— What to work on —
Show, in full, each line of the data that contains "scene".

— Dataset content —
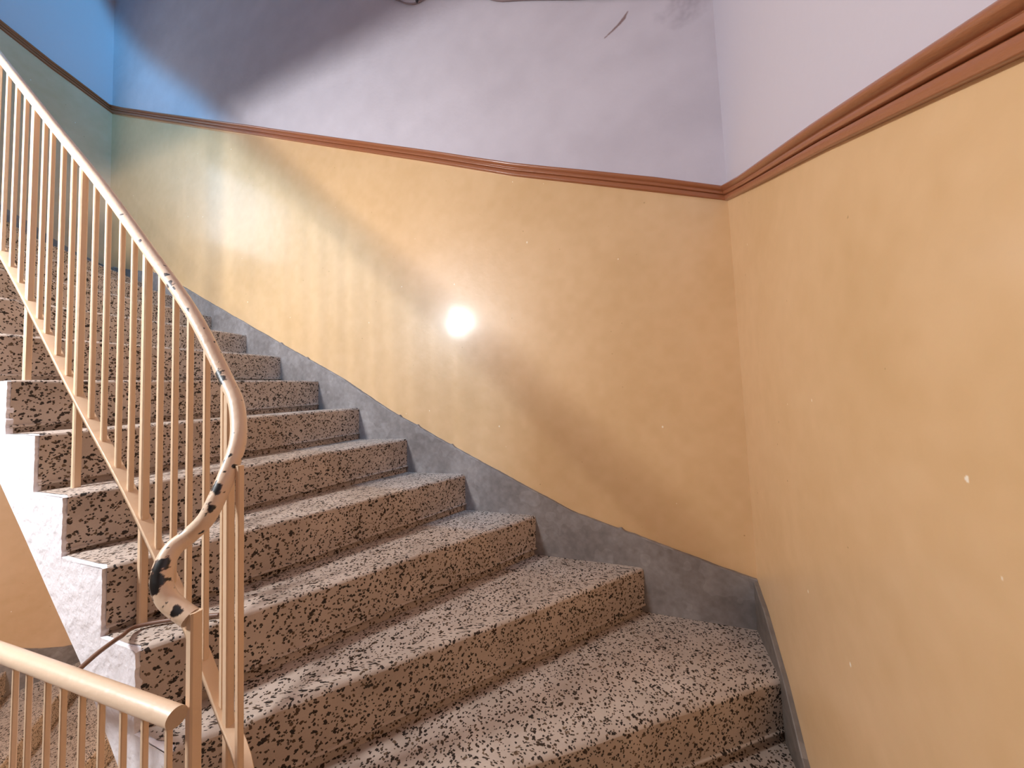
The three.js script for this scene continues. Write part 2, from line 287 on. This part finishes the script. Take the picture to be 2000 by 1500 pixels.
// ------------------------------------------------------------ terrazzo steps
function stepGeometry(k) {
  const I = INN[k], O = OUT[k], y = -k * RISE, N = 56, parts = [];
  const ax = O[0] - I[0], az = O[1] - I[1], len = Math.hypot(ax, az);
  let nx = -az / len, nz = ax / len;                         // outwards, to the lower side
  const nextMid = [(INN[k + 1][0] + OUT[k + 1][0]) / 2 - (I[0] + O[0]) / 2, (INN[k + 1][1] + OUT[k + 1][1]) / 2 - (I[1] + O[1]) / 2];
  if (nx * nextMid[0] + nz * nextMid[1] < 0) { nx = -nx; nz = -nz; }
  const prof = [[-0.045, 0], [-0.014, -0.0004], [-0.007, -0.0018], [-0.0025, -0.005], [-0.0004, -0.010], [0, -0.018], [-0.001, -0.06], [-0.002, -0.1], [-0.003, -0.1315], [0.0015, -0.1335], [0.003, -0.1365], [0.002, -0.1395], [-0.010, -0.1425], [-0.011, -0.156], [-0.007, -RISE - 0.012]];
  const along = (kk, P, ex, ez, d, inner) => {             // slide a nosing end up along the wall, or along the well
    let w = kk >= 6 ? [0, -1] : kk <= -6 ? [0, 1] : [-1, 0];
    if (inner) { const q = INN[kk - 1] || [INN[kk][0] * 2 - INN[kk + 1][0], INN[kk][1] * 2 - INN[kk + 1][1]], l = Math.hypot(q[0] - P[0], q[1] - P[1]); w = [(q[0] - P[0]) / l, (q[1] - P[1]) / l]; }
    const s = d / Math.max(0.2, -(w[0] * ex + w[1] * ez)); return [P[0] + w[0] * s, P[1] + w[1] * s];
  };
  const fI = along(k, I, nx, nz, 0.045, true), fO = along(k, O, nx, nz, 0.045);
  const pos = [], uv = [], idx = [], n = prof.length, ou = k * 0.317, ov = k * 0.733;
  for (let i = 0; i <= N; i++) {
    const t = i / N; let run = 0;
    for (let j = 0; j < n; j++) {
      let [e, d] = prof[j];
      if (j) run += Math.hypot(prof[j][0] - prof[j - 1][0], prof[j][1] - prof[j - 1][1]);
      const w = j > 0 && j < n - 1 ? 1 : 0, nz1 = noise(t * len * 26, k * 3.7, j * 0.35), nz2 = noise(t * len * 7, k * 5.1, j * 0.2), chip = Math.max(0, noise(t * len * 34, k * 2.3) - 0.33);
      e += w * (0.0013 * nz1 + 0.002 * nz2) - (j >= 2 && j <= 4 ? chip * 0.016 : 0);
      d += (j >= 1 && j <= 5 ? 0.0008 * nz2 - chip * 0.006 : 0);
      const yy = y + DIP(k) * (1 - t) + d;
      if (j) pos.push(clamp(I[0] + ax * t + nx * e, XL, 0), yy, Math.max(0, I[1] + az * t + nz * e)); else pos.push(lerp(fI[0], fO[0], t), yy, lerp(fI[1], fO[1], t)); uv.push(t * len + ou, run + ov);
      if (i && j) { const a = (i - 1) * n + j - 1, b = a + 1, c = a + n, f = c + 1; idx.push(a, b, c, b, f, c); }
    }
  }
  const cut = 4, top = [], low = [];
  for (let i = 0; i < idx.length; i += 3) ((((i / 6) | 0) % (n - 1)) < cut ? top : low).push(idx[i], idx[i + 1], idx[i + 2]);
  parts.push(geo(pos, uv, top)); const riser = geo(pos, uv, low);
  // tread, back under the riser above
  const B = k - 1, bI = INN[B], bO = OUT[B];
  const bax = bO[0] - bI[0], baz = bO[1] - bI[1], bl = Math.hypot(bax, baz); let mx = -baz / bl, mz = bax / bl; if (mx * nx + mz * nz < 0) { mx = -mx; mz = -mz; }
  const poly = [fI, fO];
  if (k === 6) poly.push([0, 0]);
  if (k === -5) poly.push([XL, 0]);
  poly.push(along(B, bO, mx, mz, 0.03), along(B, bI, mx, mz, 0.03, true));
  const tri = THREE.ShapeUtils.triangulateShape(poly.map(p => new THREE.Vector2(p[0], p[1])), []);
  const tp = [], tu = [];
  for (const [x, z] of poly) { const t = clamp(((x - I[0]) * ax + (z - I[1]) * az) / (len * len), 0, 1); tp.push(x, y + DIP(k) * (1 - t), z); tu.push(x + ou, z + ov); }
  parts.push(geo(tp, tu, tri.flatMap(t => [t[0], t[2], t[1]])));
  return [mergeGeometries(parts), riser];
}
const STRING_LOW = [[-3.3, 0.86], [-2.086, -0.334], [-1.903, -0.477], [-1.716, -0.628], [-1.581, -0.733], [-1.421, -0.895], [-1.1, -1.2], [-0.9, -1.40]];
function stringer() {
  // straight face along the well: sawtooth top that follows the treads, ragged at the risers
  const x1 = -1.12, top = [], r = rng(77);
  for (let k = -6; k <= 6; k++) {
    const xa = Math.min(INN[k][0], x1), y = -k * RISE + DIP(k), xb = Math.max(INN[k - 1][0], -3.28);
    if (xb < x1) for (let i = 0; i <= 14; i++) { const x = lerp(xb, xa, i / 14); top.push([x, y + 0.002 * noise(x * 60, k) - 0.002 - (i === 14 ? 0.004 : 0)]); }
    if (INN[k][0] < x1) for (let i = 1; i < 30; i++) { const f = i / 30; top.push([INN[k][0] + 0.0045 * noise(i * 0.33, k * 3.1) + 0.0012 * noise(i * 0.83, k * 1.7) - 0.0028, y - RISE * f * 0.97]); }
  }
  const low = STRING_LOW.filter(p => p[0] > -3.3 && p[0] < x1).concat([[x1, pw(STRING_LOW, x1)]]);
  low.unshift([-3.28, pw(STRING_LOW, -3.28)]);
  const face = slab([...low, ...top.reverse()], 0.013, (s, y, d) => V(s, y, 1.044 + d), 0.0007);
  // turned end round the well down to the landing edge
  const pos = [], uv = [], idx = [], path = [];
  for (let i = 0; i <= 40; i++) { const a = -Math.PI / 2 + Math.PI * i / 40; path.push([-1.12 + 0.115 * Math.cos(a), 1.13 + 0.07 * Math.sin(a)]); }
  let s = 0; path.forEach(([x, z], i) => {
    if (i) s += Math.hypot(x - path[i - 1][0], z - path[i - 1][1]);
    const yT = -6 * RISE - Math.floor(s * 16) * 0.1 + 0.003, yB = -1.2 - s * 1.2;
    for (let j = 0; j <= 6; j++) { pos.push(x, lerp(Math.max(yT, LANDING), yB - 0.4, j / 6), z); uv.push(s, j * 0.1); if (i && j) { const a = (i - 1) * 7 + j - 1, b = a + 1, c = a + 7; idx.push(a, b, c, b, c + 1, c); } }
  });
  return [face, geo(pos, uv, idx)];
}
function soffit() {                                          // sloping underside from the string to the walls
  const pos = [], uv = [], idx = [], cols = 12; let i = 0;
  for (let k = -9; k <= 9; k++, i++) {
    const I = INN[k], O = OUT[k], yI = Math.min(pw(STRING_LOW, clamp(I[0], -3.28, -1.05)), -k * RISE - 0.3), yO = -k * RISE - 0.27;
    for (let j = 0; j <= cols; j++) { const t = j / cols; pos.push(lerp(I[0], O[0], t), lerp(yI, yO, t), lerp(I[1], O[1], t)); uv.push(i * 0.3, t); if (i && j) { const a = (i - 1) * (cols + 1) + j - 1, b = a + 1, c = a + cols + 1; idx.push(a, c, b, b, c, c + 1); } }
  }
  for (const [k, cx] of [[5, 0], [-6, XL]]) {                // the two corners that the fan of steps cuts off
    const a = OUT[k], b = OUT[k + 1], y = -k * RISE - 0.27, q = pos.length / 3;
    pos.push(a[0], y, a[1], b[0], y - RISE, b[1], cx, y - RISE / 2, 0); uv.push(0, 0, 1, 0, 0, 1); idx.push(q, q + 1, q + 2);
  }
  return geo(pos, uv, idx);
}
const stair = group('staircase');
tag(stair, 'grey speckled terrazzo staircase rising from the lower right up along the back wall', 'staircase');
for (let k = 8; k >= -8; k--) { const [t, r] = stepGeometry(k); mesh('riser', r, M.terrazzo, mesh('step', t, M.terrazzo, stair)); }
{
  const [face, end] = stringer();
  mesh('stringer', mergeGeometries([face, end.toNonIndexed()]), M.plaster, stair).userData.label = 'rough white plastered side of the stair facing the well';
  mesh('soffit', soffit(), M.plaster, stair);
}
{
  const low = stair.clone(); low.name = numbered('staircase'); low.position.y -= STOREY; low.userData = {};
  tag(low, 'flight of steps one storey down, seen through the lower railing at the bottom left', 'staircase'); scene.add(low);
  const g = group('ceiling', [0, STOREY, 0]); struct(g, 'sloping underside of the flight overhead');
  for (const n of ['stringer', 'soffit']) g.add(stair.children.find(c => c.name === n).clone());
}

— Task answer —
The three.js script for this scene continues. Write part 2, from line 287 on. This part finishes the script. Take the picture to be 2000 by 1500 pixels.
  tag(low, 'flight of steps one storey down, seen through the lower railing at the bottom left', 'staircase'); scene.add(low);